Input rows:
## start
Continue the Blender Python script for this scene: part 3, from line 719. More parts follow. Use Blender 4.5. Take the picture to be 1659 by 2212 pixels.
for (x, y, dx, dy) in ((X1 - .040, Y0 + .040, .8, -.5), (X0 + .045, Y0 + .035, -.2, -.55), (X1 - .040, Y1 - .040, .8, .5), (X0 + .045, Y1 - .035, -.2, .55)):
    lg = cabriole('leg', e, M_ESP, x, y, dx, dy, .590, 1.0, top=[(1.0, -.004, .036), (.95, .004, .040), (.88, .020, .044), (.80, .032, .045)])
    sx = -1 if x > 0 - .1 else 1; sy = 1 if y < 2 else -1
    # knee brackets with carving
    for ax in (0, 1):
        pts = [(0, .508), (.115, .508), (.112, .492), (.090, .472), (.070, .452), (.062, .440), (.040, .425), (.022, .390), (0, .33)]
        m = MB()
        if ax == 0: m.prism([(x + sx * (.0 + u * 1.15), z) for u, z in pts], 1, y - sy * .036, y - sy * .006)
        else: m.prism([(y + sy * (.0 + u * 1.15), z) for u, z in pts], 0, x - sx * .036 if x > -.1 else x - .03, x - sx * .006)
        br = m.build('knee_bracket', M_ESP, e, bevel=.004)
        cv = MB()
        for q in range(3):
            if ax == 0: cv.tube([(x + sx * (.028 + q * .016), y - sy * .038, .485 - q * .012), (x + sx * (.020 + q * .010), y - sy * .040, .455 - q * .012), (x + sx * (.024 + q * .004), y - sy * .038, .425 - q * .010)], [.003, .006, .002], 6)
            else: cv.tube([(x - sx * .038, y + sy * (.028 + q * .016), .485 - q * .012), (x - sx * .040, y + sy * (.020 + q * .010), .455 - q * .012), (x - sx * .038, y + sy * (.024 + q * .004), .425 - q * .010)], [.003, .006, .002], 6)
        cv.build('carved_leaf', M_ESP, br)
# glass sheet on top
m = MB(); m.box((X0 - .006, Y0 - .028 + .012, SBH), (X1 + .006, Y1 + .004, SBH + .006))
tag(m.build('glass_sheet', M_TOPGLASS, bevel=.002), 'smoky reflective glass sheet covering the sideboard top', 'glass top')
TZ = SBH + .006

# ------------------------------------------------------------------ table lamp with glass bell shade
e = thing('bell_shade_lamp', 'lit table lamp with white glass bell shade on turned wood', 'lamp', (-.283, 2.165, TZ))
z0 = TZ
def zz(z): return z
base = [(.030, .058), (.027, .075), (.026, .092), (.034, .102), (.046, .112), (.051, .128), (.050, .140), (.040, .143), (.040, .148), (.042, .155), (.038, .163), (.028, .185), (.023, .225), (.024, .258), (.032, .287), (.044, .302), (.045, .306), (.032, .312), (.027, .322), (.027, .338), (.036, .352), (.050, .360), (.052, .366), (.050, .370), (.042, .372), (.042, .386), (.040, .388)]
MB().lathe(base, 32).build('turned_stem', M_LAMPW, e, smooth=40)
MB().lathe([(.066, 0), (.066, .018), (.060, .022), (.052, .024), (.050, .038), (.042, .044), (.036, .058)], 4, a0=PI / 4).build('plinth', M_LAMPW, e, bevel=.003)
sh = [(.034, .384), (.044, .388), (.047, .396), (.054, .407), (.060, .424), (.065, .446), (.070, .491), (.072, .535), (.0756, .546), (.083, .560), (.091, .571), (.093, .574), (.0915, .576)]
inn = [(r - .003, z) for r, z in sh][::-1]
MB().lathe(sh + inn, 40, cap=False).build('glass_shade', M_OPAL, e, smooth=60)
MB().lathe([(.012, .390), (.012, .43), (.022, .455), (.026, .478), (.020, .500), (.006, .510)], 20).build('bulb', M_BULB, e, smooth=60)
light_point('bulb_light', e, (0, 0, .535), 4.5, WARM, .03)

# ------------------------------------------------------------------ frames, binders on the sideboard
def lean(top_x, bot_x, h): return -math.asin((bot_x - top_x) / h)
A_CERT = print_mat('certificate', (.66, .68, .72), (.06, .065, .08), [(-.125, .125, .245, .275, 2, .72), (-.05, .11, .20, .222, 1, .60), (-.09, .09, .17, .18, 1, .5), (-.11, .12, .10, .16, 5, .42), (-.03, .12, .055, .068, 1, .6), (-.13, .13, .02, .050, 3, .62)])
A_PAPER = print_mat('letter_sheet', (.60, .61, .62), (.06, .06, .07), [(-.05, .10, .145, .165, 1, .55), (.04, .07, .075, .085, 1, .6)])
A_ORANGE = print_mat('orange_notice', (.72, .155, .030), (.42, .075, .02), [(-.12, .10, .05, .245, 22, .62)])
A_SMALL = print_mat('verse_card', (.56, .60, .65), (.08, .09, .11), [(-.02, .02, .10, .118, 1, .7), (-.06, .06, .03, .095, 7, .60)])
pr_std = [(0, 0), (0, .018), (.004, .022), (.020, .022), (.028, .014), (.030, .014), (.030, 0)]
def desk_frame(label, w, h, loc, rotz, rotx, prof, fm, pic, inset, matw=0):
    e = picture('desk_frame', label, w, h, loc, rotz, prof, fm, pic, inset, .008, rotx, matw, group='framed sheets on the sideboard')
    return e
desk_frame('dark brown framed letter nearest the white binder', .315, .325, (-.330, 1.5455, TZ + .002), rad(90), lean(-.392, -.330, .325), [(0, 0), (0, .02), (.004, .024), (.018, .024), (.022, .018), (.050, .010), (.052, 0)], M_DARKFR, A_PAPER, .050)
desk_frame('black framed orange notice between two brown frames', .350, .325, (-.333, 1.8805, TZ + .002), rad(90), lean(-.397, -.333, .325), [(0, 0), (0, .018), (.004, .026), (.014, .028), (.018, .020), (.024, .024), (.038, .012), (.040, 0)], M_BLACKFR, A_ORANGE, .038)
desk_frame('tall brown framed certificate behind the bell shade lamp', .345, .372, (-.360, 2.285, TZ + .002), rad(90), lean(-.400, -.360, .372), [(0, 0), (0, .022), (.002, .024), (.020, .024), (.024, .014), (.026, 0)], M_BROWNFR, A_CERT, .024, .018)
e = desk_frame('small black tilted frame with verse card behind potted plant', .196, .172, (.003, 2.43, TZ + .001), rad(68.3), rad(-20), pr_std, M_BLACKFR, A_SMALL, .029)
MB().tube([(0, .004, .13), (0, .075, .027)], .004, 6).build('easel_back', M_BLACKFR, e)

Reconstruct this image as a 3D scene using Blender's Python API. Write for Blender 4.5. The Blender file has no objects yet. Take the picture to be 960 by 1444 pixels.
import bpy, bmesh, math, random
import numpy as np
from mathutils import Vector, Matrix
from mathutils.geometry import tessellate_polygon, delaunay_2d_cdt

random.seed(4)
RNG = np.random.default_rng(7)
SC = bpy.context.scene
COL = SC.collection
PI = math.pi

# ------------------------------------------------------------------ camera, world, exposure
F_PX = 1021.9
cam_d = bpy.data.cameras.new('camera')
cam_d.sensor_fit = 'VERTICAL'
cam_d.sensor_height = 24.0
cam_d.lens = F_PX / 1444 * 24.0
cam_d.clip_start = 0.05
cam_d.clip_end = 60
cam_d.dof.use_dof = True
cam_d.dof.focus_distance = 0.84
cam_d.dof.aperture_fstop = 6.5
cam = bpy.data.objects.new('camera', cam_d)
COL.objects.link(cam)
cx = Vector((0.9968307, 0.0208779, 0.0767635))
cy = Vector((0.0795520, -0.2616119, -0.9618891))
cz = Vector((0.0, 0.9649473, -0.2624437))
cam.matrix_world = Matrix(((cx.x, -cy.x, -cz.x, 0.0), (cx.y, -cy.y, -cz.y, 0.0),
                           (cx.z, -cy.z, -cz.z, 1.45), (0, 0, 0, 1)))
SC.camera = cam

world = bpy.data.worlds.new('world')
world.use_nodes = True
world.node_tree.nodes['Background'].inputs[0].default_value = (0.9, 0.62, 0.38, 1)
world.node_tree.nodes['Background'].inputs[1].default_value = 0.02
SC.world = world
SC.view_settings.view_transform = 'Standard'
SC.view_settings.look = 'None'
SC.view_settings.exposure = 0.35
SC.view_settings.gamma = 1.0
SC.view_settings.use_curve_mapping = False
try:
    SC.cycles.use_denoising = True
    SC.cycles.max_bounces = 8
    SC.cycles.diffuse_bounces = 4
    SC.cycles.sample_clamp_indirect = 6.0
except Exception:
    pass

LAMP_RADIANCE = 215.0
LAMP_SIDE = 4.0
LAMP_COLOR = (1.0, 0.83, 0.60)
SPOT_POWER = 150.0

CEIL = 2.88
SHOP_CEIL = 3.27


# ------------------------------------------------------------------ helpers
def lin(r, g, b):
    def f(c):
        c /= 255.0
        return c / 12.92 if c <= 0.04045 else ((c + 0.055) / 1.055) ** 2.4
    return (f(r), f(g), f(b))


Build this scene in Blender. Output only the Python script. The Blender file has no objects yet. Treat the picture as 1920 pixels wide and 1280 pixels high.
## end
What you should do: Go through the data above and find the lines with the word "this". Copy each of those lines.

Answer to the task:
Continue the Blender Python script for this scene: part 3, from line 719. More parts follow. Use Blender 4.5. Take the picture to be 1659 by 2212 pixels.
Reconstruct this image as a 3D scene using Blender's Python API. Write for Blender 4.5. The Blender file has no objects yet. Take the picture to be 960 by 1444 pixels.
Build this scene in Blender. Output only the Python script. The Blender file has no objects yet. Treat the picture as 1920 pixels wide and 1280 pixels high.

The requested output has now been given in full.